Brian has a cat litter robot connected to his phone. It tells him how much poo the cats have done but both our cats weigh the same so it thinks we have one very shit-tastic feline. If we also had one of these autofeeders we could run the whole shebang from Addis Ababa. Thankfully we have neither the tech nor the inclination.

I could have put enough food in the feeder before Christmas to last right up until my friend gets back, but I didn’t want to leave the little terrors on their own too long. So I pushed myself out of the house on boxing day and here I am in the dark woods again.

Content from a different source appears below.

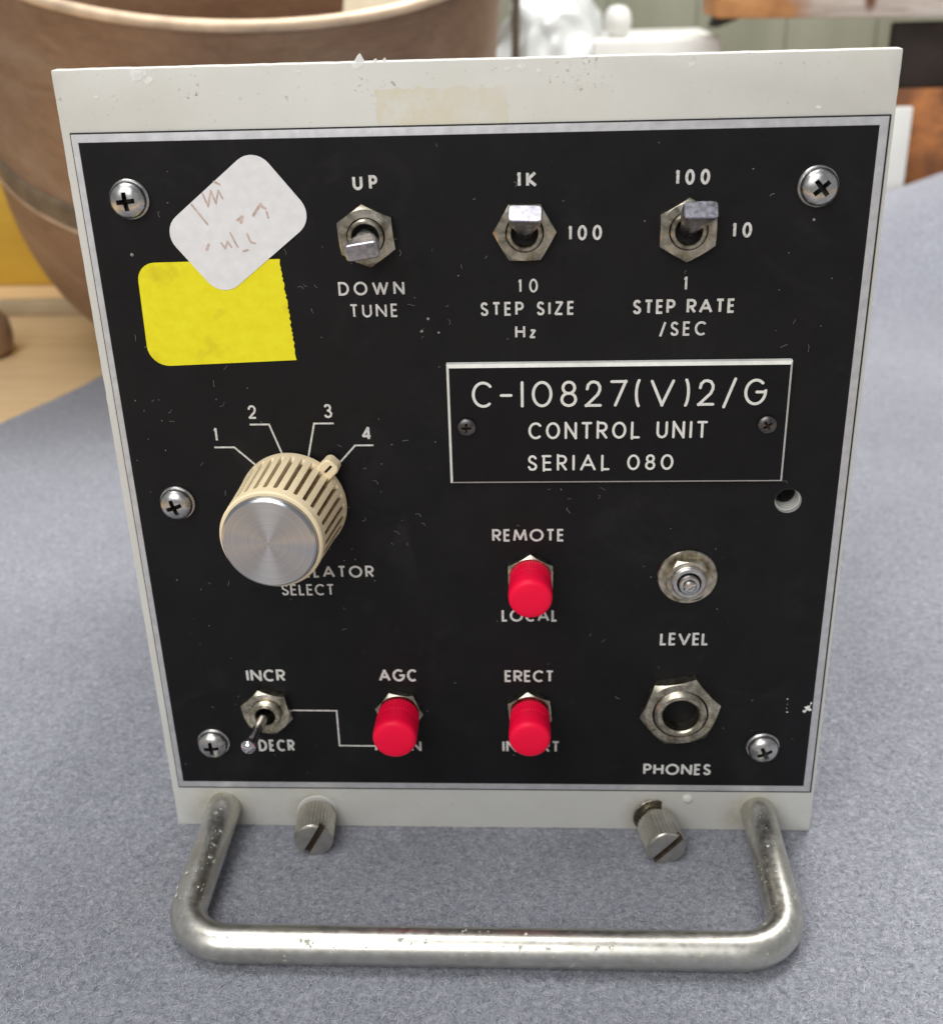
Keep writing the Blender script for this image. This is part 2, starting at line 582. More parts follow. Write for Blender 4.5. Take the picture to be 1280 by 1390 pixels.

If I lived in a place like this I’d start hibernating like a hedgehog. It has been dark so long I’m barely able to stop my eyes from drooping and it is barely 9pm. As soon as I’m done with this I’ll be out like a light for at least 3 hours. I love it here though, out in these woods, exempt from public haunt, finding tongues in trees, books in the running brooks, sermons in stones and good in everything.

Bella is back tomorrow evening. I’ll end up quite busy tomorrow. Gotta tidy up and then a zoom rehearsal to keep momentum up. Then driving to Brighton to check out Lou’s car. I think this early bed will pay for itself in time. It is inevitable.

Christmas happened! That’s it for another year. What a treat. I’m absolutely fucked.